Hagar: Destitute, for a time
One of the most overlooked people in Scripture, Hagar (Gn 16:8,13; 21:16 ) has an unusual and heart-wrenching story, one that should lie at the heart of the Christian tradition — but unfortunately, does not. She’s oppressed; she’s poor; she and her son are near death in the wilderness, and she is saved by God, given new life. She’s almost like the Magnificat in action: God raising up the least among us.

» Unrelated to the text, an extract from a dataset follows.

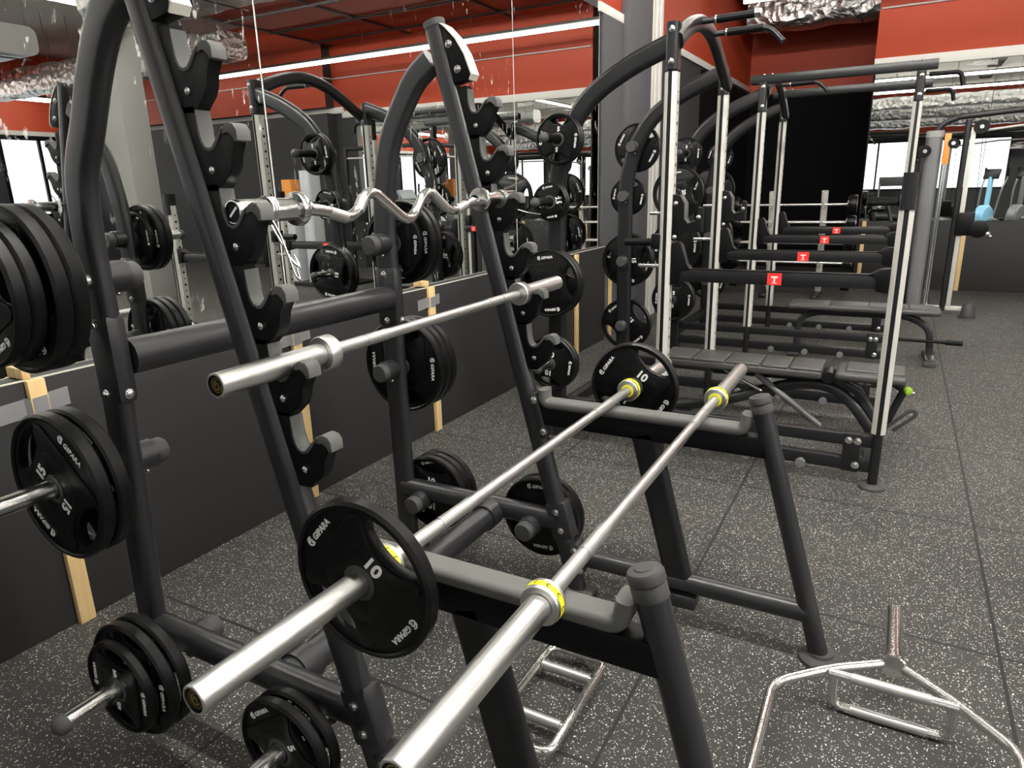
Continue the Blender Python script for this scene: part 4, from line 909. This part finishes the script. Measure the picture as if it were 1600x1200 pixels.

What is more, she names God: the only biblical woman to do so. A hero and a matriarch in the Islam world, she goes largely unrecognized in our Christian realm.
In a nutshell:
Hagar is Sarah’s servant. After many years in the wilderness, Sarah has given up hope of becoming pregnant. (And with good reason, as she was 65 when she and husband Abraham started their wilderness trek). Yet she is committed to God’s promise to Abraham as “having as many descendants as there are stars in the sky.”
Under ancient laws, any child born to a servant would, by rights, belong to she and Abraham. So Sarah decides to send Abraham into Hagar’s tent. Some say Hagar was a second wife to Abraham. I’m not seeing the biblical proof for that. But Abe does get Hagar pregnant. Perhaps it took one visit. Perhaps it took more; perhaps it took years.
Yet Sarah has taken on more than she bargained for. She is not emotionally prepared for the burden of sharing her husband, even though polygamy was common in the ancient world. It’s pretty clear to me that Sarah and Abraham loved each other deeply — and that was probably unusual as well, in those days of arranged marriages.
Both Sarah and Hagar get cranky. Sarah is jealous. Hagar gets haughty: “she looked with contempt upon her mistress.” (Gen 16:4) Sarah throws her out of camp; Hagar is told to go back and submit to Sarah; several years later, Sarah has Abraham send the child and his mother out into the wilderness again. And as Hagar cries out, unable to bear the tears of her son, God hears the boy and steps in.
“Come, lift up your boy,” says God. “And I will make of him a great nation.” This is a key line here, for it is the same thing that God has said to Abraham.
Because of God’s intervention, Hagar and Ishmael find their way to Egypt, where Hagar finds a nice girl for her son. And thus is born the story of Islam.
Thoughts to ponder:
Had Sarah waited for the fulfillment of God’s promise and not arranged for the union of Hagar and Abraham, would there be three world religions today…or just two? It looks to me like it was all in God’s plan: Christianity, Islam and Judaism.
Yet it is a bit tragic that divisions existed right from the beginning, for I am sure that God wants peace among all of us. I also note that Abraham knew Hagar after Sarah’s death, keeping in touch with her and all of his children (born by a number of women). Biblically-speaking then, the tension existed between the women, not the men.
Moral of the story: Divisions caused long ago need healing. May we — as the daughters of Sarah and Hagar — work actively to promote such reconciliation, knowing that it is part of the completion of the biblical story, started so long ago in a wild and untamed place.